In hindsight, this seems incredible. But at the time, people on the scene knew less than people at home watching TV. I had no idea that the planes that flew into the towers were huge 767s, loaded, with fuel for a cross-country flight. We didn’t realize that the flames poking out of the windows were just a hint of the 2,000-degree inferno inside, hot enough to melt structural steel as if it were plastic. No one could get through to colleagues on cell phones-the system was overloaded. Pay phones were out, too. We didn’t know how bad things really were. The police seemed as ignorant as we were.
All of us remembered that a huge truck bomb eight years before had failed to do more than shut the buildings down for a few weeks. Everyone remembered how calmly and safely the occupants had left the towers back then. Perhaps most important, the buildings, even as black smoke billowed from them, looked structurally sound. Neither was listing or twisted; the impacts of the planes didn’t seem even to have visibly shaken them.
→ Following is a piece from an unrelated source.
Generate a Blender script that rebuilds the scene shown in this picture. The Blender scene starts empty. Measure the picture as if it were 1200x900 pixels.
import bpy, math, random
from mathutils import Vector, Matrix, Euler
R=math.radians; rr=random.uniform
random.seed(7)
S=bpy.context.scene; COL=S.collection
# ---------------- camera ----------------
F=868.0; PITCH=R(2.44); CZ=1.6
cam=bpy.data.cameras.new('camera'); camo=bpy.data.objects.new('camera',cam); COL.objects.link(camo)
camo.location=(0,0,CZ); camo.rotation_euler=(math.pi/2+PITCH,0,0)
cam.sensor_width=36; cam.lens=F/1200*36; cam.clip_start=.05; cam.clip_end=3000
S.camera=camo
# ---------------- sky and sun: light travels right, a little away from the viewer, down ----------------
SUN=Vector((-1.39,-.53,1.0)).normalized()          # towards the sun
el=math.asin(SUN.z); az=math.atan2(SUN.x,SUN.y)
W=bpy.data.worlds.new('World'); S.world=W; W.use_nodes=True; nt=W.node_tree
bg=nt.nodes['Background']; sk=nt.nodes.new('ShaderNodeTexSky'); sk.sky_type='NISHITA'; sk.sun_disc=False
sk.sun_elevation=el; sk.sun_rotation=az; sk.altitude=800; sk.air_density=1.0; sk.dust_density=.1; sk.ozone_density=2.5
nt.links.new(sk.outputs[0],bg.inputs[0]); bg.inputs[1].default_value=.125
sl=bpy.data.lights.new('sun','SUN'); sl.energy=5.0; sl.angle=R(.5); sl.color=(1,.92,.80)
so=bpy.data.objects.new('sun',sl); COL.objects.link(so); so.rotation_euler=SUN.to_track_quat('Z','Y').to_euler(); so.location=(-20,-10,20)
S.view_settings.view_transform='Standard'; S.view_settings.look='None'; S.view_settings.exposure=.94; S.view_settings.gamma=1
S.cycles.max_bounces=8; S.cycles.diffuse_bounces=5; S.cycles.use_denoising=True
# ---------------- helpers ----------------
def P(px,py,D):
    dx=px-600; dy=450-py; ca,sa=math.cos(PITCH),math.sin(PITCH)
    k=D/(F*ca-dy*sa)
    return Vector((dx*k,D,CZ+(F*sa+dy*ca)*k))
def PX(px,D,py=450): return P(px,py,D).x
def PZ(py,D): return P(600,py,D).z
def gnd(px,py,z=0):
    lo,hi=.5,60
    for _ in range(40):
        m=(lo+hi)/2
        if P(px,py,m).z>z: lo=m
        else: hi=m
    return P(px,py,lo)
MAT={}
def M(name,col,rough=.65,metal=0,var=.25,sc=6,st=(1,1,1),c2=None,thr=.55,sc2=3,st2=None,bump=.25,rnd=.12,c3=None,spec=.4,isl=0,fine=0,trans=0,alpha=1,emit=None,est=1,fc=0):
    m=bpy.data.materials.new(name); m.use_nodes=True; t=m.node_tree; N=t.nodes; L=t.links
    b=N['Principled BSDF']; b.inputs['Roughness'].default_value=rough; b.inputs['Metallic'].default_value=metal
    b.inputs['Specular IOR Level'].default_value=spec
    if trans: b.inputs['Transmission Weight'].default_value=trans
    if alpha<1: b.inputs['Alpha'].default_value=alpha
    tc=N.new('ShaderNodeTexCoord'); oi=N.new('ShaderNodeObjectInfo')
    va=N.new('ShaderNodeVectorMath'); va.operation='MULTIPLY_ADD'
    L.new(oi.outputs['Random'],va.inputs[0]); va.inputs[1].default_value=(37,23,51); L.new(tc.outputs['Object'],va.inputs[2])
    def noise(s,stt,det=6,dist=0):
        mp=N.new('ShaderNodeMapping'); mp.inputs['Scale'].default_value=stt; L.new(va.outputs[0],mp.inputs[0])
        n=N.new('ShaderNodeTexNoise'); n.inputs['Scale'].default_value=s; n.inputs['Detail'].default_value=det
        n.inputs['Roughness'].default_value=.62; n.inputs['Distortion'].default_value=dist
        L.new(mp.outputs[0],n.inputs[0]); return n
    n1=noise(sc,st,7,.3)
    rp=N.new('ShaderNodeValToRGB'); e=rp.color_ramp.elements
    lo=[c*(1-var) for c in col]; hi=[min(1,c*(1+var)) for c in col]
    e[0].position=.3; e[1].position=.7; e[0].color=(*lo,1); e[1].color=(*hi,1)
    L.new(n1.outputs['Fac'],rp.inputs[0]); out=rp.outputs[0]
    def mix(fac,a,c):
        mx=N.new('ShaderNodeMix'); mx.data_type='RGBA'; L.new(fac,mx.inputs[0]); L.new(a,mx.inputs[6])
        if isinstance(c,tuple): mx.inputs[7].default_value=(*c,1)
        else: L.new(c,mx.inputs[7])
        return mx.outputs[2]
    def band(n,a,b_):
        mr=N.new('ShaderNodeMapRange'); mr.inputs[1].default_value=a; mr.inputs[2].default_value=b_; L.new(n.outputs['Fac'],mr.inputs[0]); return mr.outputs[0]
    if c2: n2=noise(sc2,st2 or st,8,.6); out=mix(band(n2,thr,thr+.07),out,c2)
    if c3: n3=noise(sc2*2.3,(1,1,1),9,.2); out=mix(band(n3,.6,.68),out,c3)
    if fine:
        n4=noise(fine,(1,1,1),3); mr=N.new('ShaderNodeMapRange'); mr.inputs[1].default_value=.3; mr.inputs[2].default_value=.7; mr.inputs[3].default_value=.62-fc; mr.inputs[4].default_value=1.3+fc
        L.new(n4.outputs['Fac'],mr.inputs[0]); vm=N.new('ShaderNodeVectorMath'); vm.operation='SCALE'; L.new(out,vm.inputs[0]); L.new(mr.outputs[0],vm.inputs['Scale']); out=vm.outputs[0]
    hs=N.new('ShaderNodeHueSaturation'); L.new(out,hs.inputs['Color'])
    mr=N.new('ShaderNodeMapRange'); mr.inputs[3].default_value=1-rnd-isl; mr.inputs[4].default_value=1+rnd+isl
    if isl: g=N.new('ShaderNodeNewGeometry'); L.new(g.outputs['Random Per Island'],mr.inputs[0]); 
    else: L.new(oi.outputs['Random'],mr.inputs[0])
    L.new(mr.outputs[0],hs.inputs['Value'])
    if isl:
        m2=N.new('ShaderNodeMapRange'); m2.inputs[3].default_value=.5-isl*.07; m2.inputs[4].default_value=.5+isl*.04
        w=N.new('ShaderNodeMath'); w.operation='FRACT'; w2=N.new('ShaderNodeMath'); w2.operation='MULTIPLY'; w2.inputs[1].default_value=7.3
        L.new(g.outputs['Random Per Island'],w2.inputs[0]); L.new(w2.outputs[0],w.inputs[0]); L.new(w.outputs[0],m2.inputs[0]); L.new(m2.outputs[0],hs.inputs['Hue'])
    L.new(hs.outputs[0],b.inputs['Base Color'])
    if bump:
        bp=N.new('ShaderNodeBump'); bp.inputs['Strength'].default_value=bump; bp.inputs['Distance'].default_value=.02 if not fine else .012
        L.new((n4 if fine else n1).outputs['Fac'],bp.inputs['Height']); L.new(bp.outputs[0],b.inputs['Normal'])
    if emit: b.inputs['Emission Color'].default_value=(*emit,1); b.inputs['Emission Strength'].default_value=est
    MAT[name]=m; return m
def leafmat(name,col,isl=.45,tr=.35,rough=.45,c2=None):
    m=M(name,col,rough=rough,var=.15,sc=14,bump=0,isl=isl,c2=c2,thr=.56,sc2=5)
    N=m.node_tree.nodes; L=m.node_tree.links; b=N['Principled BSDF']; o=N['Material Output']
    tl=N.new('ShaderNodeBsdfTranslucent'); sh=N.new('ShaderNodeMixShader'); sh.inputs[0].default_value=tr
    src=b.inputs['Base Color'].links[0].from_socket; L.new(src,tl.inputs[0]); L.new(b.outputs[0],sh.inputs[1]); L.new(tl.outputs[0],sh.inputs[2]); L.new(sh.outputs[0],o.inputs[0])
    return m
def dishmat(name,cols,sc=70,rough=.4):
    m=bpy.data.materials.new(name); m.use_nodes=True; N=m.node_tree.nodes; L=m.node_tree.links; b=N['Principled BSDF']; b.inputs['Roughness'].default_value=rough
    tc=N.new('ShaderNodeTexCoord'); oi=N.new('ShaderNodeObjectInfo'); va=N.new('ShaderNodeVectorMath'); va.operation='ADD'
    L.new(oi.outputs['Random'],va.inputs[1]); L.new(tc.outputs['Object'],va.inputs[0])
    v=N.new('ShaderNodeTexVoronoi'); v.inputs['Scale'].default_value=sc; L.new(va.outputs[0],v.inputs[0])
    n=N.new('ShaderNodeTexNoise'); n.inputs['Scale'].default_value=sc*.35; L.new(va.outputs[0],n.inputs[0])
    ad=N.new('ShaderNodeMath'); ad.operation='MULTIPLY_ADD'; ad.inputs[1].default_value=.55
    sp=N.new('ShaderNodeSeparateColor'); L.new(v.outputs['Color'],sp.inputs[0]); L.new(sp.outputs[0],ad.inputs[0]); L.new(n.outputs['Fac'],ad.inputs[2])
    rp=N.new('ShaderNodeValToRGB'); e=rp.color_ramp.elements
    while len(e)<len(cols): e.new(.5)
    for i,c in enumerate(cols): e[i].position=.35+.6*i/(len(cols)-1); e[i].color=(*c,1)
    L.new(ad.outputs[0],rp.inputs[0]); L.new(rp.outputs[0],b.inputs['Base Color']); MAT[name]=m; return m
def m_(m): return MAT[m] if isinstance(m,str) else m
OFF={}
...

It was impossible to imagine the skyline without the twin towers. To anyone who lives in New York, or New Jersey for that matter, they are as familiar as the Statue of Liberty, the Golden Gate Bridge, the St. Louis arch. They not only dominated the downtown skyline, but would pop into view in the most unlikely places-between two tiny streets in SoHo, from the roof of a friend’s loft in Upper Manhattan. Every morning, the weather report on the local news invariably had a shot of the Empire State Building, with the towers looming downtown in the background.
The squads of emergency vehicles rushing to the scene, to be followed slightly later by motorcades of the unmarked sedans of the FBI, ATF and black State Department “War Wagons” seemed somehow reassuring. People worried about how quickly the fires would be put out, about how many would die, but not that these icons of America would disappear.
Then it happened.
Suddenly, the top of the south tower just dropped. Even as it fell, it seemed impossible. But 110 stories of steel, glass and metal crashing into a twisted heap a few hundred feet in front of you is convincing. Even more shocking was the knowledge that 10,000 people, maybe more, had probably just perished in front of your eyes. People seemed frozen in place at the sight. Then a huge cloud of ugly smoke and debris swept up the street like an avalanche. People ran for safety.
Even then, most of us thought the north tower would survive. That fire was higher up, and seemed smaller. Most spectators had left; but the area was still peppered with stunned witnesses, reporters, photographers, ambulances and law enforcement. The cops and FBI were sweeping people north, but not particularly forcefully. At about 10:30, an agent heard something on his radio. “They think the second tower is going to go!,” he yelled. “Everyone, I mean everyone, get the hell out of here NOW.” And everyone did.
The day after, I looked south from 6th Avenue and Houston Street, for my morning view of the Towers. Their glass and aluminum played with the light, making them look a bit different every time I saw them. I reflexively looked south to see how they looked on this bright, sunny day. But there was nothing there but sky.